There was a child went forth every day;
And the first object he look'd uon, that object he became;
And that object became part of him for the day, or a certain part of
the day, or for many years, or stretching cycles of years.

The mother at home, quietly placing the dishes on the supper-table;
The mother with mild words - clean her cap and gown, a wholesome odor falling off her person and clothes as she walks by;
The father, strong, self-sufficient, manly, mean, anger'd, unjust;
The blow, the quick loud word, the right bargain, the crafty lure,
The family usages, the language, the company, the furniture - the yearning and swelling heart.
Affection that will not be gainsay'd - the sense of what is real - the thought if, after all, it should prove unreal.
The doubts of day-time and the doubts of night-time - the curious whether and how,
Whether that which appears so is so, or is it all flashes and specks?

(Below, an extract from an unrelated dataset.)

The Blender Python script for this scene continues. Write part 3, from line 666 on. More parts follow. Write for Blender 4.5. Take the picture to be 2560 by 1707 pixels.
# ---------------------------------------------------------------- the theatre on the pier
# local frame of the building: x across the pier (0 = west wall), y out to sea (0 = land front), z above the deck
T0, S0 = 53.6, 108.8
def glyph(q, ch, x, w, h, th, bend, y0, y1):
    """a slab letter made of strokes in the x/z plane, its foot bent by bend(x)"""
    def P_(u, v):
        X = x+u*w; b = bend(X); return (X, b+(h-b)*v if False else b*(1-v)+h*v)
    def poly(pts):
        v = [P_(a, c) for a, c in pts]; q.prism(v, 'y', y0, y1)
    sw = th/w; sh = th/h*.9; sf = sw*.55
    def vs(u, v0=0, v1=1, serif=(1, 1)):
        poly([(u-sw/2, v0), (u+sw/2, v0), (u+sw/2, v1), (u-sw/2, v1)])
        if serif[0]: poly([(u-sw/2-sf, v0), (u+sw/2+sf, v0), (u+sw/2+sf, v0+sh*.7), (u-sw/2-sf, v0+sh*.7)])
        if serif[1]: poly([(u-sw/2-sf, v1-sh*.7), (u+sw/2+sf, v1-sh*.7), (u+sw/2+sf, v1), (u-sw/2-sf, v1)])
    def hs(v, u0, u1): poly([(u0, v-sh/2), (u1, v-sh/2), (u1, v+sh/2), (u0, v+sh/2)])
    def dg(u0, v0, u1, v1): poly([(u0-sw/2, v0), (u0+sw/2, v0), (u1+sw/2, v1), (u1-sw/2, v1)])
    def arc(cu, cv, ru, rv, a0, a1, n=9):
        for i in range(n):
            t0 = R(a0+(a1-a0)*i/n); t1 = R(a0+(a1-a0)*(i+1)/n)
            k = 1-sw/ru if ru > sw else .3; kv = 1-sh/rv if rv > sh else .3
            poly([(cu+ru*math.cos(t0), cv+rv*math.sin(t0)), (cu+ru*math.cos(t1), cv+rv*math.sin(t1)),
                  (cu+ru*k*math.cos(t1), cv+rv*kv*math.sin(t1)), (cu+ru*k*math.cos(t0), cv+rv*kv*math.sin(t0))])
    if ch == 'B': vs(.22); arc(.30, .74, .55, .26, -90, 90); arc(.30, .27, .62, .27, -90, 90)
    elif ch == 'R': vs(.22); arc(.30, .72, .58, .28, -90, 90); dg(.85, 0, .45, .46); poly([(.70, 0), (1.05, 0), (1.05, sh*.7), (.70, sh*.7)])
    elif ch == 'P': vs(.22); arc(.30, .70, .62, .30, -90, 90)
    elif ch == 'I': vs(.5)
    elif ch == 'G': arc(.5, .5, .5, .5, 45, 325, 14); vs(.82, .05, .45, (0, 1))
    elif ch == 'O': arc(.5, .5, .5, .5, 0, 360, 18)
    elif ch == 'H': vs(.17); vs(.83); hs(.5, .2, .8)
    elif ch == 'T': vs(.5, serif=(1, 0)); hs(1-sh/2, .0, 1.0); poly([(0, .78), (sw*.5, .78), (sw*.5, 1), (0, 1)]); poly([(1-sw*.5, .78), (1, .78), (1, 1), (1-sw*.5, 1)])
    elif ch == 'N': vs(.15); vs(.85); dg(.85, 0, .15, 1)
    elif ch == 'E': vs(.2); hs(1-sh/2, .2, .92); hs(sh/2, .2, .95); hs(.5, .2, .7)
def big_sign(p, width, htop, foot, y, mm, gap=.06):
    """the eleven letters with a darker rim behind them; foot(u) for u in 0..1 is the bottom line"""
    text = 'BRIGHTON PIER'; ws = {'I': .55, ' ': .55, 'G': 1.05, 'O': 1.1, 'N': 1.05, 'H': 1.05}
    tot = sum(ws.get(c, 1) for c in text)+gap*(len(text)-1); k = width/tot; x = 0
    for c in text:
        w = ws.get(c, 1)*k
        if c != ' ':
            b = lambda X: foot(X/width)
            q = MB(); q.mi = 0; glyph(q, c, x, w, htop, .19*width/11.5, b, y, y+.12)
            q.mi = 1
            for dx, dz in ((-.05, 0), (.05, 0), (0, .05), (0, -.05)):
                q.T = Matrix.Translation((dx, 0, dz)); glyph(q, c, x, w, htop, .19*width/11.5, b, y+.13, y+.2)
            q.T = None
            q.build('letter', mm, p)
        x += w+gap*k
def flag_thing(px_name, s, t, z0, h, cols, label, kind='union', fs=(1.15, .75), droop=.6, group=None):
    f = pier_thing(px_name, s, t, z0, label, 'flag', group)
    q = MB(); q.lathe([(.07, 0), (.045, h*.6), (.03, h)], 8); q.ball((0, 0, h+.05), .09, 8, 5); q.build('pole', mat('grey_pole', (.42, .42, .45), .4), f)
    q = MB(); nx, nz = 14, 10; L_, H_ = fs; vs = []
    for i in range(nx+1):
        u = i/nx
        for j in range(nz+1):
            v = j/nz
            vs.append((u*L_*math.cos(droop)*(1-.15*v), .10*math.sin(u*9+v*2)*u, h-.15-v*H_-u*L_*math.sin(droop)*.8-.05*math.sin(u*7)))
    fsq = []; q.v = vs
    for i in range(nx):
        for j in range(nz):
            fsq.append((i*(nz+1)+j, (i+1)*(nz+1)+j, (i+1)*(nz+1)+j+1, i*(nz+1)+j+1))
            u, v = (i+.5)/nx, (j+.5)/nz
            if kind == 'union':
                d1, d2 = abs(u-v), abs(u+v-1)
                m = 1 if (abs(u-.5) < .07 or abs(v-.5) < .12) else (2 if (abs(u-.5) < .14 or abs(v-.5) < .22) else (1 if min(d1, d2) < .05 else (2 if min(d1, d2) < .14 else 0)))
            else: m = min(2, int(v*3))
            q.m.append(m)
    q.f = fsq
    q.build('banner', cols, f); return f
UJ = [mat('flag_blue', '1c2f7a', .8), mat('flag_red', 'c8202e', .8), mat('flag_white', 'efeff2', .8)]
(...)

We may or may not be like these archetypal parents, but the process of internalization for the child is the same...children internalize the world around them. They internalize without question or judgment both our feeling life AND our reaction to our feeling life. When we acknowledge the truth of our feelings/needs we teach our children to be honest, to accept who and what it means to be human. Clarifying all of this requires reflection, inner work - parenting is a meditative exercise.

So, if we find ourselves angry at our chilren, resentful, or tired, this is a sign that we need to create an adult only time and place as a down to earth way to meet a genuine human need.

We need to be comfortable with the truth that we each need a space for ourselves. If we can feel ok with this, our children will grow up with the idea that it's right for an adult to have boundaries, to want and need personal time and space. They will grow up knowing how to create this health-giving space for themselves.

This is a gift we can right now give our children for their future health.